Universidade do Vale do Rio dos Sinos

Faculdade de Direito

O PROCESSO ADMINISTRATIVO E A TUTELA DOS INTERESSES TRANSINDIVIDUAIS: A AUDIÊNCIA PÚBLICA COMO INSTRUMENTO DO CONTRADITÓRIO NA ESFERA ADMINISTRATIVA

Monografia de Direito Administrativo

 Leonardo de Freitas Rostirolla




Introdução

O Poder, como observa MOREIRA NETO (Obra Citada, p. 55), por imperativos de organização interna, tende a concentrar-se nas instituições do Estado e divide-se em funções (legislativa, administrativa e judiciária). Entretanto, é legítimo, e cada vez mais necessário para que o Estado não se desvirtue de sua finalidade precípua (atender da melhor maneira possível às necessidades da sociedade), que o povo reserve para si, individual ou coletivamente, meios de exercício direto do poder do qual é o titular originário. Tais meios concretizam a participação popular que, sob esse enfoque, pode-se definir como as “modalidades de expressão da vontade individual e coletiva da sociedade aptas a interferir, formal ou informalmente, nos processos de poder do Estado, especificamente em suas expressões legislativa, administrativa e judicial”

A presente peça será, então, acompanhando o voto do ministro Joaquim Barbosa na Ação Direta de Inconstitucionalidade (ADI) nº 1.976-7, julgada em 28 mar. 2007, [1] que julgou inconstitucional a exigência de depósito prévio ou de arrolamento de bens e direitos para a interposição de recurso administrativo considerando que tornar o procedimento administrativo impossível ou inviável, por meios indiretos, constitui ofensa ao princípio da legalidade. Em seu voto o excelentíssimo ministro abordou o tema do processo administrativo sobre os seguintes aspectos: a) o princípio democrático no procedimento administrativo; b) o procedimento administrativo e o princípio da legalidade; e c) o procedimento administrativo e os direitos fundamentais.

Ocorre que a democracia representativa apresenta sinais de crise e está cada vez mais distante dos anseios populares. Diante desse panorama, os Estados que buscam manter o regime democrático estão prevendo, em suas legislações, mecanismos de participação popular como um complemento ao sistema de democracia representativa, o que permite aos cidadãos, em certas ocasiões, deliberar sobre assuntos políticos de forma direta. Temos, portanto, o procedimento administrativo com uma dupla finalidade. De um lado embasando e servindo como filtro de legalidade das decisões administrativas e de outro como instrumento de proteção das garantias fundamentais -principalmente o contraditório e o devido processo legal- dos administrados frente às ingerências da Administração Pública. Na Brilhante definição de NELSON NERY JÚNIOR, [2] “por contraditório deve-se entender, de um lado, a necessidade de dar-se conhecimento da existência da ação e de todos os atos do processo às partes; e de outro, a possibilidade de as partes reagirem aos atos que lhe sejam favoráveis. Os contendores têm direito de deduzir suas pretensões e defesas, realizarem as provas que requereram para demonstrar a existência de seu direito, em suma, direito de serem ouvidos paritariamente no processo em todos os seus termos".

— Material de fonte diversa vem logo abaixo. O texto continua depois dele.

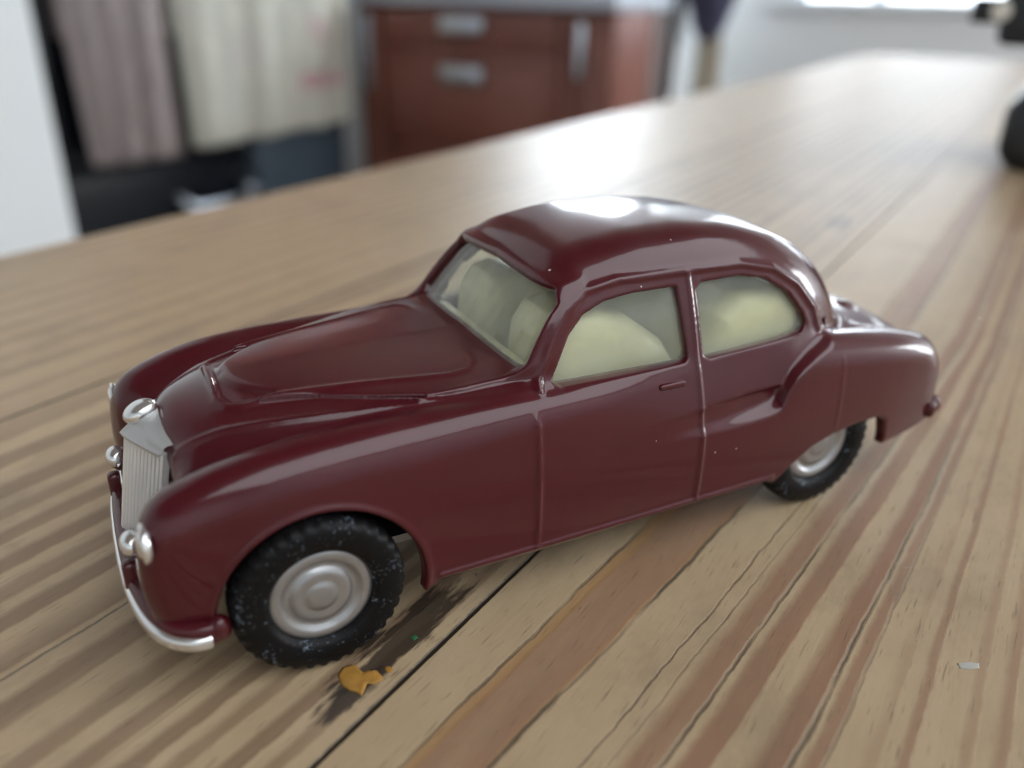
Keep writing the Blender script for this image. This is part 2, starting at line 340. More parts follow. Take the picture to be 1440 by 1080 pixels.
    col = g.mix(g.ramp(grub, [(0.0, 0), (0.50, 0.0), (0.70, 0.42)]), col, (0.22, 0.16, 0.105, 1))
    # scorch beside the front wheel and one grey blot farther off
    def blot(a, b, ra, rb, thr, seed):
        d = g.math('POWER', g.math('ADD', g.math('POWER', g.math('ABSOLUTE', g.math('DIVIDE', g.math('SUBTRACT', A, a), ra)), 2.0), g.math('POWER', g.math('ABSOLUTE', g.math('DIVIDE', g.math('SUBTRACT', B, b), rb)), 2.0)), 0.5)
        n = g.noise(g.comb(g.math('MULTIPLY', A, 0.16), g.math('MULTIPLY', B, 0.85), seed), 1.0, 4, 0.65)
        return g.ramp(g.math('SUBTRACT', g.math('ADD', n, thr), g.math('MULTIPLY', d, 0.55)), [(0.42, 0.0), (0.56, 0.85)])
    col = g.mix(blot(-1.5, -20.6, 15.0, 3.6, 0.34, 11.0), col, (0.016, 0.010, 0.008, 1))
    col = g.mix(blot(-11.5, -21.3, 7.0, 3.2, 0.26, 21.0), col, (0.016, 0.010, 0.008, 1))
    col = g.mix(g.math('MULTIPLY', blot(209.5, -14.3, 14, 5, 0.36, 15.0), 0.55), col, (0.10, 0.10, 0.10, 1))
    g.val(g.p.inputs['Base Color'], col)
    g.val(g.p.inputs['Roughness'], g.math('ADD', g.math('MULTIPLY', fib, 0.14), 0.34))
    g.p.inputs['Specular IOR Level'].default_value = 0.5
    hgt = g.math('ADD', g.math('MULTIPLY', lt, 0.35), g.math('MULTIPLY', fib, 0.30))
    hgt = g.math('SUBTRACT', hgt, g.math('MULTIPLY', cr, 1.0))
    hgt = g.math('ADD', hgt, g.math('MULTIPLY', mot, 0.5))
    b = nt.nodes.new('ShaderNodeBump'); b.inputs['Strength'].default_value = 0.35; b.inputs['Distance'].default_value = 0.00035
    g.val(b.inputs['Height'], hgt); g.val(g.p.inputs['Normal'], b.outputs[0])
    return m
WOOD = wood_mat()
TABLE = empty('pine_table', 'long scrubbed pine kitchen table with worn striped grain, under the toy car', 'table', (0, 0, 0), GA)
TABLE.location = (0, 0, 0)
A0, A1 = -0.62, 1.02
JO = [0.1475, 0.062, -0.0245, -0.122, -0.218, -0.316, -0.420]
for i in range(len(JO)-1):
    box('plank', (A0, A1, JO[i+1]+0.00020, JO[i]-0.00020, -0.030, 0.0), WOOD, TABLE, 0.00012, 1)
box('apron', (A0+0.08, A1-0.08, 0.095, 0.118, -0.13, -0.0301), WOOD, TABLE, 0.002)
box('apron', (A0+0.08, A1-0.08, -0.388, -0.365, -0.13, -0.0301), WOOD, TABLE, 0.002)
for a in (A0+0.06, A1-0.13):
    for b in (0.055, -0.395):
        box('leg', (a, a+0.07, b, b+0.07, FLOOR_Z, -0.0305), WOOD, TABLE, 0.004)

# ------------------------------------------------------------------ the toy car: implicit body surface, in millimetres
def pchip(xs, ys, n=1500):
    x = np.array(xs, float); y = np.array(ys, float); h = np.diff(x); d = np.diff(y)/h; m = np.zeros_like(x)
    for i in range(1, len(x)-1):
        if d[i-1]*d[i] > 0:
            w1 = 2*h[i]+h[i-1]; w2 = h[i]+2*h[i-1]; m[i] = (w1+w2)/(w1/d[i-1]+w2/d[i])
    m[0], m[-1] = d[0], d[-1]
    X = np.linspace(x[0], x[-1], n); k = np.clip(np.searchsorted(x, X)-1, 0, len(h)-1); t = (X-x[k])/h[k]
    Y = (2*t**3-3*t**2+1)*y[k]+(t**3-2*t**2+t)*h[k]*m[k]+(-2*t**3+3*t**2)*y[k+1]+(t**3-t**2)*h[k]*m[k+1]
    return lambda q: np.interp(q, X, Y)
def kn(*p): return pchip([a for a, _ in p], [b for _, b in p])
def smin(a, b, k):
    h = np.clip(0.5+0.5*(b-a)/k, 0, 1); return b*(1-h)+a*h-k*h*(1-h)
def smax(a, b, k): return -smin(-a, -b, k)
def sstep(t): t = np.clip(t, 0, 1); return t*t*(3-2*t)
def poly(x, y, P):                            # signed distance to a polygon
    P = np.array(P, float); d = None; s = 1.0
    for i in range(len(P)):
        a, b = P[i], P[i-1]; e = b-a; wx, wy = x-a[0], y-a[1]
        t = np.clip((wx*e[0]+wy*e[1])/(e@e), 0, 1); q = (wx-e[0]*t)**2+(wy-e[1]*t)**2
        d = q if d is None else np.minimum(d, q)
        c1 = y >= a[1]; c2 = y < b[1]; c3 = e[0]*wy > e[1]*wx
        s = s*np.where((c1 & c2 & c3) | (~c1 & ~c2 & ~c3), -1.0, 1.0)
    return s*np.sqrt(d)
def pline(x, y, P):
    d = None
    for i in range(len(P)-1):
        ax, ay = P[i]; ex, ey = P[i+1][0]-ax, P[i+1][1]-ay
        t = np.clip(((x-ax)*ex+(y-ay)*ey)/(ex*ex+ey*ey), 0, 1); q = (x-ax-ex*t)**2+(y-ay-ey*t)**2
        d = q if d is None else np.minimum(d, q)
    return np.sqrt(d)
tW = kn((-18, 17.2), (-12, 18.3), (-4, 19.1), (6, 19.4), (25, 19.5), (45, 19.4), (60, 19.5), (75, 19.2), (85, 18.4), (92, 17.2))
tC = kn((-18, .011), (10, .010), (24, .010), (34, .015), (45, .023), (52, .026), (56, .022), (61, .010), (92, .010))
tL = kn((-18, 40), (20, 40), (30, 30), (36, 20), (40, 16.8), (46, 16.5), (52, 16.6), (56.6, 17.0), (57.6, 17.4), (58.6, 19.2), (60, 21.0), (62.5, 22.4), (66, 23.6), (70, 26), (80, 30), (92, 40))
tR = kn((-18, 0), (38, 0), (48, 0.55), (57, 1.5), (62, 1.8), (66, 1.2), (72, 0), (92, 0))
tzc = kn((-18, 20.5), (-14, 22.0), (-12, 22.9), (-9, 23.8), (-5, 24.7), (2, 25.5), (14, 26.2), (22, 26.6), (26, 26.0), (40, 24), (66, 24), (74, 23.7), (80, 22.6), (86, 20.8), (90, 18.4), (93, 15))
tcr = kn((-18, 2.6), (-10, 2.4), (-5, 1.8), (14, 1.9), (24, 2.2), (40, 1), (70, 1.2), (93, 1.6))
tyb = kn((-18, 5.2), (-13, 6.0), (-10, 7.0), (-5, 8.7), (2.5, 11.0), (14, 14.0), (25, 16.3), (40, 16), (66, 14), (80, 12), (93, 11))
tzw = kn((-18, 15.0), (-16, 18.0), (-15, 19.3), (-13.5, 20.6), (-11, 21.9), (-7, 23.2), (-3, 23.9), (3, 24.4), (15, 24.7), (24, 24.5), (32, 24.2), (45, 24.1), (55, 24.2), (61, 24.1), (66, 23.7), (76, 22.4), (84, 21.0), (88, 19.6), (91, 17), (93, 15))
tyc = kn((-18, 15.6), (-8, 16.5), (8, 17.2), (24, 17.4), (34, 17.0), (60, 16.4), (92, 16))
tk = kn((-18, 4.2), (10, 4.6), (24, 3.4), (34, 2.4), (44, 1.8), (56, 2.2), (64, 3.6), (92, 4.2))
tnu = kn((0, -11.6), (4, -11.2), (6, -10.8), (8, -10.8), (10.5, -12.5), (13, -14.7), (16, -15.5), (17.4, -15.0), (18.6, -13.0), (19.4, -10.0), (21, -2))
tnx = kn((0, -13.4), (5, -13.1), (8, -12.9), (11, -13.6), (14, -15.2), (16, -15.5), (17.4, -15.0), (18.6, -13.0), (19.4, -10.0), (21, -2))
tzb = kn((-18, 8.0), (-12, 7.2), (-8, 6.2), (10, 5.2), (58, 5.4), (76, 6.0), (82, 6.5), (87, 7.3), (92, 9.5))
tzr = kn((18, 31.8), (24, 34.6), (28, 36.0), (34, 37.4), (41, 38.2), (47, 38.2), (54, 37.6), (60, 36.4), (65, 34.6), (69, 32.0), (72.5, 28.6), (76, 24.0), (79, 18.5))
tgw = kn((18, 14.9), (25, 15.8), (34, 16.3), (50, 16.6), (58, 16.4), (64, 15.6), (69, 14.0), (73, 11.4), (76, 8.4), (79, 4.0))
tzs = lambda x: (tzr(x+0.3)-tzr(x-0.3))/0.6
FWIN = [(27.4, 24.7), (29.9, 28.8), (31.9, 30.6), (34.6, 31.6), (38.3, 32.0), (43.8, 32.0), (44.3, 24.6), (43.9, 24.3), (28.0, 24.4)]
RWIN = [(47.0, 31.5), (47.6, 32.0), (53.0, 32.1), (57.0, 31.3), (60.5, 29.2), (62.9, 26.4), (63.3, 25.2), (62.6, 24.6), (47.6, 24.2), (47.1, 24.6)]
WSCR = [(-13.9, 26.7), (-12.5, 32.0), (-11.6, 33.0), (0, 33.6), (11.6, 33.0), (12.5, 32.0), (13.9, 26.7), (13.2, 26.0), (0, 26.5), (-13.2, 26.0)]
BACK = [(-8.5, 26.2), (-9.0, 27.5), (-7.6, 31.0), (-5, 32.0), (5, 32.0), (7.6, 31.0), (9.0, 27.5), (8.5, 26.2)]
DRIP = [(25.2, 24.6), (27.2, 28.4), (29.5, 31.6), (32.4, 33.3), (36.5, 33.9), (45.5, 33.9), (53.5, 33.7), (58.5, 32.6), (62.4, 30.2), (65.2, 27.0), (66.0, 24.4)]
BEAD = [(-5.4, -4.4), (-4.7, -5.9), (-3.2, -6.7), (8, -9.0), (17.3, -11.2), (19.4, -11.0), (20.5, -9.6), (21.2, 0), (20.5, 9.6), (19.4, 11.0), (17.3, 11.2), (8, 9.0), (-3.2, 6.7), (-4.7, 5.9), (-5.4, 4.4)]
RARCH = [(58.4, 2), (58.6, 5.5), (60.8, 7.4), (64, 9.6), (67.5, 10.6), (72, 11.2), (76.0, 11.2), (77.4, 10.4), (78.2, 7.8), (78.5, 2)]
def xwind(y, z): return 22.0+(z-25)*0.70+0.005*y*y
def cabin(x, y, z):
    ay = np.abs(y)
    top = (z-(tzr(x)-0.0075*ay**2))/np.sqrt(1+tzs(x)**2)
    side = (ay-(tgw(x)-0.285*(z-24)-0.007*np.maximum(z-24, 0)**2))/1.07
    front = (xwind(y, z)-x)/1.22
    return smax(smax(top, side, 4.2), front, 2.2)
def hull(x, y, z):
    ay = np.abs(y)
    sst = sstep((z-tL(x)+1.2)/1.5)
    side = ay-(tW(x)-tC(x)*np.maximum(z-13, 0)**2-0.012*np.maximum(11-z, 0)**2-tR(x)*sst)
    yb = tyb(x)
    Tc = tzc(x)-tcr(x)*(np.minimum(ay, yb)/yb)**2-0.85*np.maximum(ay-yb, 0)
    dy = ay-tyc(x); Tw = tzw(x)-0.085*np.where(dy < 0, dy, 0)**2
    top = (z-smax(Tc, Tw, 1.0))*0.95
    f = smax(side*0.97, top, tk(x))
    bl = sstep((z-11.5)/3.5); nose = tnx(ay)*(1-bl)+tnu(ay)*bl+0.030*np.maximum(13-z, 0)**2-x
    tail = x-(91.4-0.004*ay**2-0.022*(z-11.5)**2)
    f = smax(f, nose*0.9, 2.6); f = smax(f, tail*0.95, 2.8)
    return smax(f, tzb(x)-z, 0.7)
def ridge(d, s): return np.exp(-(d/s)**2)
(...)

Traçando a evolução dos institutos legais pátrios que buscaram, ao longo do tempo, efetivar a participação cidadã na decisão dos rumos da Administração, e ainda comparando com a legislação de países com cultura semelhante à nossa, o presente trabalho tem por escopo a busca de uma maior participação popular nos procedimentos que formam as decisões das quais os próprios populares sofrerão os efeitos. Esta democracia participativa se consolida na medida em que os cidadãos utilizem todas as possibilidades participativas expressas na legislação e através delas ampliem ainda mais o dever dos governantes de ouvir a sociedade e prestar contas de suas gestões.

Para isso, foi feito todo um embasamento histórico desde o surgimento do conceito moderno de Estado e a teoria da tripartição dos poderes, passando pelos conceitos de democracia e função administrativa para justificar a importância da efetiva manifestação da opinião pública antes da tomada de decisão administrativa. Uma breve retrospectiva histórica destinada à melhor compreender sua função na organização política atual bem como sua inserção no modelo contemporâneo de Estado evidenciando o papel da participação popular no contexto político administrativo moderno.